— To do —
Transcribe the listing below from its opening line up to and including the line that contains "sc.camera = cam"; reproduce nothing else.

— Records with scene code —
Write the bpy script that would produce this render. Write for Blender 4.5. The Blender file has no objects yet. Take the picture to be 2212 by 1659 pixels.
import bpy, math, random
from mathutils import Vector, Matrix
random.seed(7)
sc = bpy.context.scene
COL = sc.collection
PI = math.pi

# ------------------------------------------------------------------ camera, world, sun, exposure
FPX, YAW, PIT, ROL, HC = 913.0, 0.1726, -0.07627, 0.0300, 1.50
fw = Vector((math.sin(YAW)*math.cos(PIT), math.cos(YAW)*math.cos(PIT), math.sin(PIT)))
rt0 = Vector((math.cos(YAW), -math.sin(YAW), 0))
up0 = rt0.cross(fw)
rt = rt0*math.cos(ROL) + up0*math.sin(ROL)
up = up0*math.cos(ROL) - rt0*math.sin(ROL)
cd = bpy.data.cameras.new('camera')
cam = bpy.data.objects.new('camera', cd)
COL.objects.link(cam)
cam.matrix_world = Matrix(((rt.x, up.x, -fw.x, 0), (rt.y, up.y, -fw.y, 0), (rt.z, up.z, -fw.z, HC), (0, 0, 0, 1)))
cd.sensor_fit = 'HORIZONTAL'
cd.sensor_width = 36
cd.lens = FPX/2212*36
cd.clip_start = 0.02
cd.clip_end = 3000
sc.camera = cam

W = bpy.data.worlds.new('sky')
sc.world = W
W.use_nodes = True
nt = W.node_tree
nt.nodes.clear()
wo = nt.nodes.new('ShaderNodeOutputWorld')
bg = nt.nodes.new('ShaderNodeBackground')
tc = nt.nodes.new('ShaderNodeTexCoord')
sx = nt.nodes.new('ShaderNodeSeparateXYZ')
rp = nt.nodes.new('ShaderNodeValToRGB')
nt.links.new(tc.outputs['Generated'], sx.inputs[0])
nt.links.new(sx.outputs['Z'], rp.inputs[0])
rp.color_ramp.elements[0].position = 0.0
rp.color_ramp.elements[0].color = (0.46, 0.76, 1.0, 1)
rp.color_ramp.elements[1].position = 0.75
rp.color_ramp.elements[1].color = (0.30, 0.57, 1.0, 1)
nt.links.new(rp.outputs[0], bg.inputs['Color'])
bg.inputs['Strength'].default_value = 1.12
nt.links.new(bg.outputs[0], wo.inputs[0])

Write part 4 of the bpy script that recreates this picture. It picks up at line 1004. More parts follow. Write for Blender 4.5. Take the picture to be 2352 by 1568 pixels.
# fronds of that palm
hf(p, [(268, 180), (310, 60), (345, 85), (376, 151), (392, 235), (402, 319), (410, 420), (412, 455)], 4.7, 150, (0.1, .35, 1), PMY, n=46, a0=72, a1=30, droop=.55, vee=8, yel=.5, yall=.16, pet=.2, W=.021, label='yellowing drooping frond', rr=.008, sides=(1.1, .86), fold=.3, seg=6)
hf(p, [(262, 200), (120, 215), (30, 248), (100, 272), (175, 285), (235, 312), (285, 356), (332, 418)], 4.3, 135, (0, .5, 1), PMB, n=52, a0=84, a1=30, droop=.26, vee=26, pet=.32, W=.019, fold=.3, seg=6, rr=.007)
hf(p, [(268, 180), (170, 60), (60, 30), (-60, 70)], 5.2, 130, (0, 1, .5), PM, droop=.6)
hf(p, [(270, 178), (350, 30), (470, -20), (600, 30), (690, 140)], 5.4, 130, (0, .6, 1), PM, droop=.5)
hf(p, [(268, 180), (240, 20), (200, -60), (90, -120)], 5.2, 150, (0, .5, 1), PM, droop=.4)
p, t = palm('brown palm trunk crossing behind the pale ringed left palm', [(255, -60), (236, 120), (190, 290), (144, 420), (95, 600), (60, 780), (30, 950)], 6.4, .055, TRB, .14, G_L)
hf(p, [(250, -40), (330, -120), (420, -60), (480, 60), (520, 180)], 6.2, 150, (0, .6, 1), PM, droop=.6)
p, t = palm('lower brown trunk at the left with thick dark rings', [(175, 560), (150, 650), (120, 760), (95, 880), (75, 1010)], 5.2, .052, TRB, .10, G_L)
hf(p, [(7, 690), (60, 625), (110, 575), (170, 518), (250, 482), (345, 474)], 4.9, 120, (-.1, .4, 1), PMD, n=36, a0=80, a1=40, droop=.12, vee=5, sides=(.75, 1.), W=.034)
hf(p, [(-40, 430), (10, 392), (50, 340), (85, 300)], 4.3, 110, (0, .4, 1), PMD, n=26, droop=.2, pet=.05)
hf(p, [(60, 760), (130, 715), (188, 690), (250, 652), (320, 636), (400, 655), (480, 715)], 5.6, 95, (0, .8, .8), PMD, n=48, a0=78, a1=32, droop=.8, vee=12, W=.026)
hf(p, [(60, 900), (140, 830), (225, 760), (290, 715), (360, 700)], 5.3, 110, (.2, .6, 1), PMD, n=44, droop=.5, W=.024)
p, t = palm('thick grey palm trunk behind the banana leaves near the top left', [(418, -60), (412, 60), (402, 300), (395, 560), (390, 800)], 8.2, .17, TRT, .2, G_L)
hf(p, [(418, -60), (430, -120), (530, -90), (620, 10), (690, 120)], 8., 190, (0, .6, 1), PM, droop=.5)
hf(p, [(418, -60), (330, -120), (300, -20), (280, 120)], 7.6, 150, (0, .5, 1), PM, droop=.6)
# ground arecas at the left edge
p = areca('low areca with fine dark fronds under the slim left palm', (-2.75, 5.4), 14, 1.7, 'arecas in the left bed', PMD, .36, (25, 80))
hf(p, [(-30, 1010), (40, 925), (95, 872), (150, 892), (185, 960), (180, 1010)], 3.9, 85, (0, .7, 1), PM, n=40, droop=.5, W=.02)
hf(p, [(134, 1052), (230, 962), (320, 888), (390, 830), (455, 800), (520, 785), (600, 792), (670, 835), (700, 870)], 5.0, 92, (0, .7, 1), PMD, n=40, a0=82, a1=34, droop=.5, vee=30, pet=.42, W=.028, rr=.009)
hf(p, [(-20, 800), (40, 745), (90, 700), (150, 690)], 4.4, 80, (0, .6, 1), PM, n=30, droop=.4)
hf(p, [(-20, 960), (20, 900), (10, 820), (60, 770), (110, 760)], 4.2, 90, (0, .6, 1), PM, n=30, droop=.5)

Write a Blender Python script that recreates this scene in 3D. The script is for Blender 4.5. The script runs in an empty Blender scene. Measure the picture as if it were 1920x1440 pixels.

— Completed task —
Write the bpy script that would produce this render. Write for Blender 4.5. The Blender file has no objects yet. Take the picture to be 2212 by 1659 pixels.
import bpy, math, random
from mathutils import Vector, Matrix
random.seed(7)
sc = bpy.context.scene
COL = sc.collection
PI = math.pi

# ------------------------------------------------------------------ camera, world, sun, exposure
FPX, YAW, PIT, ROL, HC = 913.0, 0.1726, -0.07627, 0.0300, 1.50
fw = Vector((math.sin(YAW)*math.cos(PIT), math.cos(YAW)*math.cos(PIT), math.sin(PIT)))
rt0 = Vector((math.cos(YAW), -math.sin(YAW), 0))
up0 = rt0.cross(fw)
rt = rt0*math.cos(ROL) + up0*math.sin(ROL)
up = up0*math.cos(ROL) - rt0*math.sin(ROL)
cd = bpy.data.cameras.new('camera')
cam = bpy.data.objects.new('camera', cd)
COL.objects.link(cam)
cam.matrix_world = Matrix(((rt.x, up.x, -fw.x, 0), (rt.y, up.y, -fw.y, 0), (rt.z, up.z, -fw.z, HC), (0, 0, 0, 1)))
cd.sensor_fit = 'HORIZONTAL'
cd.sensor_width = 36
cd.lens = FPX/2212*36
cd.clip_start = 0.02
cd.clip_end = 3000
sc.camera = cam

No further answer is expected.